== WHAT IS EXPECTED ==
Return each line containing the string "script".
※
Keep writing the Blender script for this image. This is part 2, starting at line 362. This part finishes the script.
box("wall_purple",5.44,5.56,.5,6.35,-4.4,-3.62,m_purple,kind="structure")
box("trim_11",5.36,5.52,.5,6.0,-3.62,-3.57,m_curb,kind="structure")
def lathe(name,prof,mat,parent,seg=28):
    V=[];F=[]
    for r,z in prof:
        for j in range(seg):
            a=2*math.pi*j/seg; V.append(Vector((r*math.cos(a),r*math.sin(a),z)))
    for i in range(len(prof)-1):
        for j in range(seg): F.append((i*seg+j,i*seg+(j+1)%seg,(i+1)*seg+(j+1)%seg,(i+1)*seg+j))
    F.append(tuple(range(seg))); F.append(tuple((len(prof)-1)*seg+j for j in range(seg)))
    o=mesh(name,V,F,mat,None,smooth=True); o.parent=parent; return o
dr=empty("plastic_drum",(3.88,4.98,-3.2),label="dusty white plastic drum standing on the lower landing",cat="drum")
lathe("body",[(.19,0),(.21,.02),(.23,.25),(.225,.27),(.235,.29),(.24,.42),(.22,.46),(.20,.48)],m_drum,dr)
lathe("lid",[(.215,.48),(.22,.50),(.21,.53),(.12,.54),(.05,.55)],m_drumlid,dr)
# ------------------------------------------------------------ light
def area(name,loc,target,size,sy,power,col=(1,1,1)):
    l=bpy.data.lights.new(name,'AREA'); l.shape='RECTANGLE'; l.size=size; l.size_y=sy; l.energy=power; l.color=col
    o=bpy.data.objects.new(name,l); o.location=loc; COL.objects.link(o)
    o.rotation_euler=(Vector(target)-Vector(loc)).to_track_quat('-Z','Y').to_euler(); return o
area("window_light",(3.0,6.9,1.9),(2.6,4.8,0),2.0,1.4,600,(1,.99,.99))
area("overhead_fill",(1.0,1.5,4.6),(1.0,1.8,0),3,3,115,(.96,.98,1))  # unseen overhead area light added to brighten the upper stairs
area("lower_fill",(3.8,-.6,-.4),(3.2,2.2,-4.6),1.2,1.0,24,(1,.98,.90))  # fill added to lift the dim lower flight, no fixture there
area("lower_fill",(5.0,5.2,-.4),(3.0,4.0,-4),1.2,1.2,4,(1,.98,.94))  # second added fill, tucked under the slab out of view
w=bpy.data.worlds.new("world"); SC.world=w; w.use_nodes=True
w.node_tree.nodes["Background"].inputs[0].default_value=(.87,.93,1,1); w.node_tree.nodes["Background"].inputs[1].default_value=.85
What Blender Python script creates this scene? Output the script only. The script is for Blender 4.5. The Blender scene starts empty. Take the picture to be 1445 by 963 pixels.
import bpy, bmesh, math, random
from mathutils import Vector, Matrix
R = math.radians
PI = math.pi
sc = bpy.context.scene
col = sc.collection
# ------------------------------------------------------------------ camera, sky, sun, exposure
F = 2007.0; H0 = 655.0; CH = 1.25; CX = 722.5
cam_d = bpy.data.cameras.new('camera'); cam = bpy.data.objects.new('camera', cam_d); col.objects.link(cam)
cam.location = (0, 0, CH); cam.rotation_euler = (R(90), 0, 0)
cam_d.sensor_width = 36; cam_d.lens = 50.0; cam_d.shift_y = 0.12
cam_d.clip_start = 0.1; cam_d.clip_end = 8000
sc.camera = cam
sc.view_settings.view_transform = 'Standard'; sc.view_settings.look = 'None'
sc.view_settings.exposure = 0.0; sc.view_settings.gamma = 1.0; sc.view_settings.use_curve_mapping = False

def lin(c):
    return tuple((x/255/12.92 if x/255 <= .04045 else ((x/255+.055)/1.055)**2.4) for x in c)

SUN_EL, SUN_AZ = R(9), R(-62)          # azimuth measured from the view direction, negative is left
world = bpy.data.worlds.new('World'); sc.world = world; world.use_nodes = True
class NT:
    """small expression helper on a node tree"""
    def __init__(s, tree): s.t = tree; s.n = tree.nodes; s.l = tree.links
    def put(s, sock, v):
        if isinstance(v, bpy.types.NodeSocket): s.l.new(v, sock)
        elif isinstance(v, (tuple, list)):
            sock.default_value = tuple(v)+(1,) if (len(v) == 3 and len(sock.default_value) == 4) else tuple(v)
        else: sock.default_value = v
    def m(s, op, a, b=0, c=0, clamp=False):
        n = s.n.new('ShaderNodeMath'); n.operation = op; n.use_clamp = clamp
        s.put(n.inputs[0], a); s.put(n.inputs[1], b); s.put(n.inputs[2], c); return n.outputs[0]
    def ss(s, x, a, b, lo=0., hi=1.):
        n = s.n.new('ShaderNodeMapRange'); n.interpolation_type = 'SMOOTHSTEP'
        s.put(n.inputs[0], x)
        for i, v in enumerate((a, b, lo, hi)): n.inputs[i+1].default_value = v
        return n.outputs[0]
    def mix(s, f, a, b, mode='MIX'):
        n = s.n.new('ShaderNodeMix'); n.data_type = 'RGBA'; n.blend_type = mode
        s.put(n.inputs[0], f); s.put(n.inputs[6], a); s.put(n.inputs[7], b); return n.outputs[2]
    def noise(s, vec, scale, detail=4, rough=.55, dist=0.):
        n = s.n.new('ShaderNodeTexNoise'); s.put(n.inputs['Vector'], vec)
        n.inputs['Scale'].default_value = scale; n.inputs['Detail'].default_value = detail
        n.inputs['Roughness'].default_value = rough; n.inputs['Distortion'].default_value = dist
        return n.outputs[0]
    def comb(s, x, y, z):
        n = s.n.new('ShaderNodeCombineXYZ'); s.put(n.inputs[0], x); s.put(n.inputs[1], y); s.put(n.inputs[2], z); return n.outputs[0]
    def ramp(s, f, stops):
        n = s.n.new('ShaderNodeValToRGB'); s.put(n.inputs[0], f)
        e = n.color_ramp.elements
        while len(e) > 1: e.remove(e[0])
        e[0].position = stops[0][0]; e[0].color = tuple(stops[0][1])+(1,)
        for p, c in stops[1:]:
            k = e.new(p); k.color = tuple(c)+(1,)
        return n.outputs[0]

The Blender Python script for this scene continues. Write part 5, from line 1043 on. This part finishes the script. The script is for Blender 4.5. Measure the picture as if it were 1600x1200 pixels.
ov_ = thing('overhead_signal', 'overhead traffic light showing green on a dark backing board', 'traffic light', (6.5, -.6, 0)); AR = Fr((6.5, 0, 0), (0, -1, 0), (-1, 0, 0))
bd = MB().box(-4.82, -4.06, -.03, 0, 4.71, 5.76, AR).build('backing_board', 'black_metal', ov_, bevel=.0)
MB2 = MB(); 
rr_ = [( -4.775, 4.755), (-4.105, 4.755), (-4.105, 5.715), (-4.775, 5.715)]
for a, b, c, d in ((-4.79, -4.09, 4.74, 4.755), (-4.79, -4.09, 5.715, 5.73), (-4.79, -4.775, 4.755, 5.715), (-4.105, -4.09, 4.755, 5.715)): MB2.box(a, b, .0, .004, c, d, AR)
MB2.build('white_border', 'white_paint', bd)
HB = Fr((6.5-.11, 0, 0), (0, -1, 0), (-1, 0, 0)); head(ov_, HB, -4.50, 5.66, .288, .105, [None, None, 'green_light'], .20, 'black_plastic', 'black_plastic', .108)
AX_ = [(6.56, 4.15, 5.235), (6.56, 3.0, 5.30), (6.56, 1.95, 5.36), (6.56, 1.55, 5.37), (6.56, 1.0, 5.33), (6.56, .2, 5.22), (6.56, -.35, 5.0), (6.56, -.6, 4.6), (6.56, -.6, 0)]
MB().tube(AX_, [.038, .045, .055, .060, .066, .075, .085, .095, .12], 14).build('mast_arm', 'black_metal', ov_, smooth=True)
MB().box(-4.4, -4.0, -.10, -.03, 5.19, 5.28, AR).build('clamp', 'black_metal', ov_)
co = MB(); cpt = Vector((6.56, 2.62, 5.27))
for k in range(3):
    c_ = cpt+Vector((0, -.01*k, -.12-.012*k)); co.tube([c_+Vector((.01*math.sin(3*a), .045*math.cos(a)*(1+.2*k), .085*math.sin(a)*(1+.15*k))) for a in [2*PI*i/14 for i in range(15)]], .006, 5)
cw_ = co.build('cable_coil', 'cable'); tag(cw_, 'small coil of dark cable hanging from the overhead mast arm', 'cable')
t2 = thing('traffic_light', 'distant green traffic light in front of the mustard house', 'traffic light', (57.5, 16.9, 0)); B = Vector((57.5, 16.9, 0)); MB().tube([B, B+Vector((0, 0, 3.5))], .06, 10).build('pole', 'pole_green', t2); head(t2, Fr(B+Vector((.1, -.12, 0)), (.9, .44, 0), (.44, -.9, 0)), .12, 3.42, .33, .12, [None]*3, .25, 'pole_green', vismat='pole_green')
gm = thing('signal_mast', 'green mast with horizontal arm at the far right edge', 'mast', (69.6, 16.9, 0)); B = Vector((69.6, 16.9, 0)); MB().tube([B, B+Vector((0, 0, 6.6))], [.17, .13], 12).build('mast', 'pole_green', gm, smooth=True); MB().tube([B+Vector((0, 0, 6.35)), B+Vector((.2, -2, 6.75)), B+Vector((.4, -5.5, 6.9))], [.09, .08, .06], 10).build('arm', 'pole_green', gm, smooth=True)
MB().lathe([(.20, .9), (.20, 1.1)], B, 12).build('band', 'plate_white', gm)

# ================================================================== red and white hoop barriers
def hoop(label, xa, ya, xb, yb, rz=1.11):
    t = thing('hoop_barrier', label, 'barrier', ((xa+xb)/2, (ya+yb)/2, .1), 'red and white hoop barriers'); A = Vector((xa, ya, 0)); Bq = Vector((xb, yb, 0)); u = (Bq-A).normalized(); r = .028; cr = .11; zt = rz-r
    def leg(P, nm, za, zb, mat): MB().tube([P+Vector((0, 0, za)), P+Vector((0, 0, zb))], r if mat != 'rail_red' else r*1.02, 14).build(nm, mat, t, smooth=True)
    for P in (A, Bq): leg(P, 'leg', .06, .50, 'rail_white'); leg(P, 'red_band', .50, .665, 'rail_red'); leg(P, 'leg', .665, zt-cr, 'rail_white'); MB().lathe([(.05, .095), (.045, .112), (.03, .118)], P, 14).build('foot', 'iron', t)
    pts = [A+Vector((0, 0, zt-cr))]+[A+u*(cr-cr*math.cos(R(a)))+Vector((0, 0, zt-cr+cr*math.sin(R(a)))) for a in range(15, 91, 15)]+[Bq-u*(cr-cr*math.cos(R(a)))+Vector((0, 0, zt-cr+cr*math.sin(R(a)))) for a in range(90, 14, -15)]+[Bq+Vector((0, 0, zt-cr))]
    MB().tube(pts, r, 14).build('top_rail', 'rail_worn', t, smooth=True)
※
== THE COMPLETED TASK ==
Keep writing the Blender script for this image. This is part 2, starting at line 362. This part finishes the script.
What Blender Python script creates this scene? Output the script only. The script is for Blender 4.5. The Blender scene starts empty. Take the picture to be 1445 by 963 pixels.
The Blender Python script for this scene continues. Write part 5, from line 1043 on. This part finishes the script. The script is for Blender 4.5. Measure the picture as if it were 1600x1200 pixels.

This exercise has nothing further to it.